> _Task goal_:
Give back, exactly as written, the lines from the beginning of the listing through the one that contains "MT['leaf'], h, False)".

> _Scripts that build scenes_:

============================================================

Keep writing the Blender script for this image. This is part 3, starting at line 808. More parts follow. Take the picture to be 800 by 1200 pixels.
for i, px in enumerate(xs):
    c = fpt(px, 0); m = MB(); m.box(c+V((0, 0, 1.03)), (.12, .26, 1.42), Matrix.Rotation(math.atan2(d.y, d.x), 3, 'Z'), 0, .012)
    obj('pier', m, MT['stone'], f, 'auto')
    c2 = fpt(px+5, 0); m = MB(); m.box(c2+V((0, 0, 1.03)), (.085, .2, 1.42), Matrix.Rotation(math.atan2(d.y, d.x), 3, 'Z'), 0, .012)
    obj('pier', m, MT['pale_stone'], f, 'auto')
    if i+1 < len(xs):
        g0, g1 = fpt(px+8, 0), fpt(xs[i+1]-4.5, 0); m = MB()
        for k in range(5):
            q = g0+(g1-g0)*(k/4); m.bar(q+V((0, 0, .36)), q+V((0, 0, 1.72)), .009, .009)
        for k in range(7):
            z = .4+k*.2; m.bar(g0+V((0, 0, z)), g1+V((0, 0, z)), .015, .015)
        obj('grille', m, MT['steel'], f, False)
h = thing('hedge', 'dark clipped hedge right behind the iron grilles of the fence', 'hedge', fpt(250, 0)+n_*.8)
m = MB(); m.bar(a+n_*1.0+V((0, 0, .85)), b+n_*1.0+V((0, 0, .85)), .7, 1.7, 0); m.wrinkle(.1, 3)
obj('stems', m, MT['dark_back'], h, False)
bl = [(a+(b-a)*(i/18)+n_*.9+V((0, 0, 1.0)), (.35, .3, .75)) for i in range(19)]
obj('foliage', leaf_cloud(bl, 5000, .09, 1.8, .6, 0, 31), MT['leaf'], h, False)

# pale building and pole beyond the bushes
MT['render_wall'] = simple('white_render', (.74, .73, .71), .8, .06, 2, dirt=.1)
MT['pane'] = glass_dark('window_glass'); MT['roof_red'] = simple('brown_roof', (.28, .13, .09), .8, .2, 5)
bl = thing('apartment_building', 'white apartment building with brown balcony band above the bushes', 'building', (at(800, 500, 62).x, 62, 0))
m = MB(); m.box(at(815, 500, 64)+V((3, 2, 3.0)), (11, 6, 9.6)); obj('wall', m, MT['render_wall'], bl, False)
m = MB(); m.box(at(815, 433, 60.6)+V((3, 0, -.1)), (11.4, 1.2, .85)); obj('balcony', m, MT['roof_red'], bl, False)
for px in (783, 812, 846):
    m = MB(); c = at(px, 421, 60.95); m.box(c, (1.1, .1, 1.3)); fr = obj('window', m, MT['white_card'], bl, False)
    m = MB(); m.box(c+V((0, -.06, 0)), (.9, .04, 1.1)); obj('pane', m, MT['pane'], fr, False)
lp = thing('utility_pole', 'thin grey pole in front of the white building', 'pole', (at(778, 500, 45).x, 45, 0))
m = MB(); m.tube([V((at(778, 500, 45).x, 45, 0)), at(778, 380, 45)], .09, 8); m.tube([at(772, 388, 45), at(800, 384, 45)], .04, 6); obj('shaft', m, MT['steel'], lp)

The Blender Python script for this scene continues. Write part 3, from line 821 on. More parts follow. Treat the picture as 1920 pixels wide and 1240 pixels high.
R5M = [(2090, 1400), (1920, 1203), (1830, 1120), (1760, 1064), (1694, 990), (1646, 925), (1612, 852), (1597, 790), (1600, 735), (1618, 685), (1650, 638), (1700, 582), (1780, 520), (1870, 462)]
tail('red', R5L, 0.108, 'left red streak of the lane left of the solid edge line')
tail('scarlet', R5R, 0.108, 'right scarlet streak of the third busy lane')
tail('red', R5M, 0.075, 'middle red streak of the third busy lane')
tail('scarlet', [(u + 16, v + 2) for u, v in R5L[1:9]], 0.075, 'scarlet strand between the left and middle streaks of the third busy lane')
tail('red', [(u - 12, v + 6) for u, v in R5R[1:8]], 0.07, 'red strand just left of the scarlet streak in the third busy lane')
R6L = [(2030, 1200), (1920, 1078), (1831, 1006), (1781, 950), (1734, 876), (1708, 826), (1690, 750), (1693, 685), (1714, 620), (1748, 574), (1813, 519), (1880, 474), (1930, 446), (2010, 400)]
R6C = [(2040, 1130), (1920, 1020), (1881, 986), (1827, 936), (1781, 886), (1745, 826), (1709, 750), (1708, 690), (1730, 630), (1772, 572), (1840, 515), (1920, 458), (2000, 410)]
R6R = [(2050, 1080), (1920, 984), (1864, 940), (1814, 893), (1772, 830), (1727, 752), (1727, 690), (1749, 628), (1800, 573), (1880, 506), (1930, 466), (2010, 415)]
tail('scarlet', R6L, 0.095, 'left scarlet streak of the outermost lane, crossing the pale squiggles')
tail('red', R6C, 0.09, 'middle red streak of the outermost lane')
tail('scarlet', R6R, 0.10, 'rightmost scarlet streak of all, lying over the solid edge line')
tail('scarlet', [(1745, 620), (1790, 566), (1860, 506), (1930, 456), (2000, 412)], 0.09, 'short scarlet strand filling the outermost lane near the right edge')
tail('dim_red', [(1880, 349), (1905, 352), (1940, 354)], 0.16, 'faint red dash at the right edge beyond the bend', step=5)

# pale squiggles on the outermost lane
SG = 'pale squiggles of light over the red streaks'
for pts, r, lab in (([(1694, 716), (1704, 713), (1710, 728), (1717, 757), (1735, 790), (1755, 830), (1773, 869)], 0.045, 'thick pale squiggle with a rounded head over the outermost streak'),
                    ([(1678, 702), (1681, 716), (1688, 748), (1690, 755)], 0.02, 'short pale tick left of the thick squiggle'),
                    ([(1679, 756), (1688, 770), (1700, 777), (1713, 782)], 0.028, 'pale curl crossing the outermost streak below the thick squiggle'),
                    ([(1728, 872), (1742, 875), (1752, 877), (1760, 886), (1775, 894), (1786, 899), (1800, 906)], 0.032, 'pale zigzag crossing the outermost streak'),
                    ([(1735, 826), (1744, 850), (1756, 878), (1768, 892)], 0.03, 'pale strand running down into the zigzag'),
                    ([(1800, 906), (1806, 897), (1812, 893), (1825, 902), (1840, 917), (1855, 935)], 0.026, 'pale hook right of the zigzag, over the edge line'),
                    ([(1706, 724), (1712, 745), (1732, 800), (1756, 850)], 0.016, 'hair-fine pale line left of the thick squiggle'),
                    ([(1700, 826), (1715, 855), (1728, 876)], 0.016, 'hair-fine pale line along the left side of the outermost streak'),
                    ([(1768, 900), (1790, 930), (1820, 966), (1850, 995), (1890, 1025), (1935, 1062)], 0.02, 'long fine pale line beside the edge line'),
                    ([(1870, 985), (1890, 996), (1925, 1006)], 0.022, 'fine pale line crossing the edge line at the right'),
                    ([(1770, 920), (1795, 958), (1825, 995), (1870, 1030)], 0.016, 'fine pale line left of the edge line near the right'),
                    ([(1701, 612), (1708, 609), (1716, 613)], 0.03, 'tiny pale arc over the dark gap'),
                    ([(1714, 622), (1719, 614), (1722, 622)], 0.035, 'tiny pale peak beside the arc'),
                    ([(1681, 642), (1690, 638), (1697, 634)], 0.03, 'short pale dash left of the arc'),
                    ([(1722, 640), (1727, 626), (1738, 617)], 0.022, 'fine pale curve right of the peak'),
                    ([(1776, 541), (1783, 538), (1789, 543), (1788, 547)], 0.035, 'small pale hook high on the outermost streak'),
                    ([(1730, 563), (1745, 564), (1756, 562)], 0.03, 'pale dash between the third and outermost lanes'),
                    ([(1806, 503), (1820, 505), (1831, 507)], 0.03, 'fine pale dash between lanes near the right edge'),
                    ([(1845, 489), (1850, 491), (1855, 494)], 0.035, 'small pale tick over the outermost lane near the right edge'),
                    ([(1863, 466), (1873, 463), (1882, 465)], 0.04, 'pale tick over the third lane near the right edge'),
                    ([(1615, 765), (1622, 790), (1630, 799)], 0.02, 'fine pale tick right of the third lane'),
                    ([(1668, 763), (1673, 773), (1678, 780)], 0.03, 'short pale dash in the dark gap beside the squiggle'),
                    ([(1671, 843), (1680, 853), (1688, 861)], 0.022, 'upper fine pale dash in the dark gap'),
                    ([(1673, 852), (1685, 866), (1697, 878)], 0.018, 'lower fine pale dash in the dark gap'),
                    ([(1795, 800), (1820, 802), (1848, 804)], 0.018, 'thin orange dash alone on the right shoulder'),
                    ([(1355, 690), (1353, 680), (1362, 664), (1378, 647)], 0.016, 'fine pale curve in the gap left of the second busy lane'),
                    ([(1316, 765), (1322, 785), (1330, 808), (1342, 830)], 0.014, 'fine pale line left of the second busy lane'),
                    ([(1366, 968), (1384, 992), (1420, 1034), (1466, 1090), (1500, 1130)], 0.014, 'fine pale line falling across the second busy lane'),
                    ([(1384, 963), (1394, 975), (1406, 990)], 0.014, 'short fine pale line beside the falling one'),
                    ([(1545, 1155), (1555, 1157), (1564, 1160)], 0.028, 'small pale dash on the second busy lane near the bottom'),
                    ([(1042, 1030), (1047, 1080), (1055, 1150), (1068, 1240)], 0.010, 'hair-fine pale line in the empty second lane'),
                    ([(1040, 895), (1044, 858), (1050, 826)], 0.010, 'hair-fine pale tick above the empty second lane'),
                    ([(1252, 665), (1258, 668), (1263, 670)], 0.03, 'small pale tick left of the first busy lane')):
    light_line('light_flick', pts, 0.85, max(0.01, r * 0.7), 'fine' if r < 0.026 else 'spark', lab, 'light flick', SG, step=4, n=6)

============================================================

> _Finished exercise_:
Keep writing the Blender script for this image. This is part 3, starting at line 808. More parts follow. Take the picture to be 800 by 1200 pixels.
for i, px in enumerate(xs):
    c = fpt(px, 0); m = MB(); m.box(c+V((0, 0, 1.03)), (.12, .26, 1.42), Matrix.Rotation(math.atan2(d.y, d.x), 3, 'Z'), 0, .012)
    obj('pier', m, MT['stone'], f, 'auto')
    c2 = fpt(px+5, 0); m = MB(); m.box(c2+V((0, 0, 1.03)), (.085, .2, 1.42), Matrix.Rotation(math.atan2(d.y, d.x), 3, 'Z'), 0, .012)
    obj('pier', m, MT['pale_stone'], f, 'auto')
    if i+1 < len(xs):
        g0, g1 = fpt(px+8, 0), fpt(xs[i+1]-4.5, 0); m = MB()
        for k in range(5):
            q = g0+(g1-g0)*(k/4); m.bar(q+V((0, 0, .36)), q+V((0, 0, 1.72)), .009, .009)
        for k in range(7):
            z = .4+k*.2; m.bar(g0+V((0, 0, z)), g1+V((0, 0, z)), .015, .015)
        obj('grille', m, MT['steel'], f, False)
h = thing('hedge', 'dark clipped hedge right behind the iron grilles of the fence', 'hedge', fpt(250, 0)+n_*.8)
m = MB(); m.bar(a+n_*1.0+V((0, 0, .85)), b+n_*1.0+V((0, 0, .85)), .7, 1.7, 0); m.wrinkle(.1, 3)
obj('stems', m, MT['dark_back'], h, False)
bl = [(a+(b-a)*(i/18)+n_*.9+V((0, 0, 1.0)), (.35, .3, .75)) for i in range(19)]
obj('foliage', leaf_cloud(bl, 5000, .09, 1.8, .6, 0, 31), MT['leaf'], h, False)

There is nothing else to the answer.